--- Start DATA EXTRACT ---

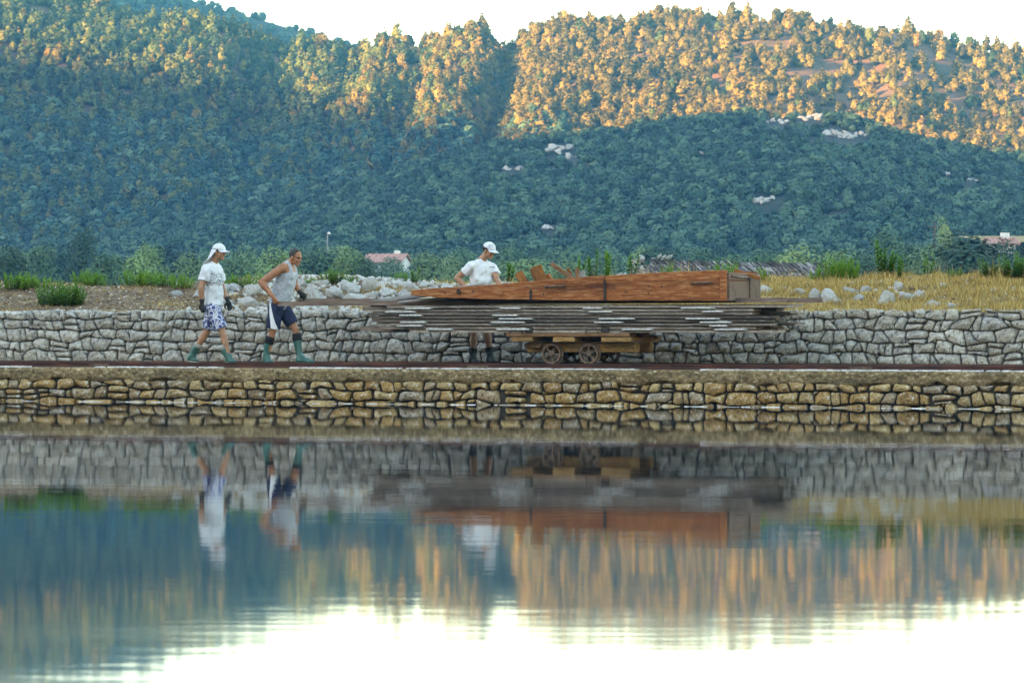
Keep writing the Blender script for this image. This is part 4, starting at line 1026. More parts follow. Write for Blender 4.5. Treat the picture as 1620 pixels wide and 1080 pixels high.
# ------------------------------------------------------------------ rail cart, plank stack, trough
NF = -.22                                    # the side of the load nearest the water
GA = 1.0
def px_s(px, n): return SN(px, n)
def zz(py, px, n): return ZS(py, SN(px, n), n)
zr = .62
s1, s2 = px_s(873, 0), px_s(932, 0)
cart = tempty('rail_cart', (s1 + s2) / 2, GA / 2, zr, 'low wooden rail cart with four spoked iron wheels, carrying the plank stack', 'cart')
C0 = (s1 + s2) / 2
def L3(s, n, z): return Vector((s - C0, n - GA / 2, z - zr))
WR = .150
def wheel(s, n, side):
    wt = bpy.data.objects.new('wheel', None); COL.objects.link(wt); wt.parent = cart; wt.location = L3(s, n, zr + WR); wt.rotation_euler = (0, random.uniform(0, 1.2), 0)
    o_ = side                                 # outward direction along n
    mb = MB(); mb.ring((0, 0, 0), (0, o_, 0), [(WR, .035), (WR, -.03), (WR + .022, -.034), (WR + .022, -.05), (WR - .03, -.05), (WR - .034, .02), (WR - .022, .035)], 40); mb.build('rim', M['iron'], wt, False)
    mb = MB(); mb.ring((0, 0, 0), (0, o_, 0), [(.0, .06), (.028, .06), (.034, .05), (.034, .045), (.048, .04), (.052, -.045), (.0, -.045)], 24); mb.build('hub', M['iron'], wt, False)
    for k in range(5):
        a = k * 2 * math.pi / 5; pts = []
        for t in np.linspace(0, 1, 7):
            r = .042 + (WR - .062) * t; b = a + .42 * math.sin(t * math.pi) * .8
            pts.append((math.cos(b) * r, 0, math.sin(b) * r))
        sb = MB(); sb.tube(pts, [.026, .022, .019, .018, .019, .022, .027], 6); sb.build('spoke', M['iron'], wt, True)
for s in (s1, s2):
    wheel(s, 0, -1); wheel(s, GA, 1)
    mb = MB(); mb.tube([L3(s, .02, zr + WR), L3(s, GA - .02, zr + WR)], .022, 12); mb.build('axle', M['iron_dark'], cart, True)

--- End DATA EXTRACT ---

**EXERCISE PROMPT**
Transcribe the material exactly, leaving every picture out.

**OUTPUT BELOW**
Keep writing the Blender script for this image. This is part 4, starting at line 1026. More parts follow. Write for Blender 4.5. Treat the picture as 1620 pixels wide and 1080 pixels high.
# ------------------------------------------------------------------ rail cart, plank stack, trough
NF = -.22                                    # the side of the load nearest the water
GA = 1.0
def px_s(px, n): return SN(px, n)
def zz(py, px, n): return ZS(py, SN(px, n), n)
zr = .62
s1, s2 = px_s(873, 0), px_s(932, 0)
cart = tempty('rail_cart', (s1 + s2) / 2, GA / 2, zr, 'low wooden rail cart with four spoked iron wheels, carrying the plank stack', 'cart')
C0 = (s1 + s2) / 2
def L3(s, n, z): return Vector((s - C0, n - GA / 2, z - zr))
WR = .150
def wheel(s, n, side):
    wt = bpy.data.objects.new('wheel', None); COL.objects.link(wt); wt.parent = cart; wt.location = L3(s, n, zr + WR); wt.rotation_euler = (0, random.uniform(0, 1.2), 0)
    o_ = side                                 # outward direction along n
    mb = MB(); mb.ring((0, 0, 0), (0, o_, 0), [(WR, .035), (WR, -.03), (WR + .022, -.034), (WR + .022, -.05), (WR - .03, -.05), (WR - .034, .02), (WR - .022, .035)], 40); mb.build('rim', M['iron'], wt, False)
    mb = MB(); mb.ring((0, 0, 0), (0, o_, 0), [(.0, .06), (.028, .06), (.034, .05), (.034, .045), (.048, .04), (.052, -.045), (.0, -.045)], 24); mb.build('hub', M['iron'], wt, False)
    for k in range(5):
        a = k * 2 * math.pi / 5; pts = []
        for t in np.linspace(0, 1, 7):
            r = .042 + (WR - .062) * t; b = a + .42 * math.sin(t * math.pi) * .8
            pts.append((math.cos(b) * r, 0, math.sin(b) * r))
        sb = MB(); sb.tube(pts, [.026, .022, .019, .018, .019, .022, .027], 6); sb.build('spoke', M['iron'], wt, True)
for s in (s1, s2):
    wheel(s, 0, -1); wheel(s, GA, 1)
    mb = MB(); mb.tube([L3(s, .02, zr + WR), L3(s, GA - .02, zr + WR)], .022, 12); mb.build('axle', M['iron_dark'], cart, True)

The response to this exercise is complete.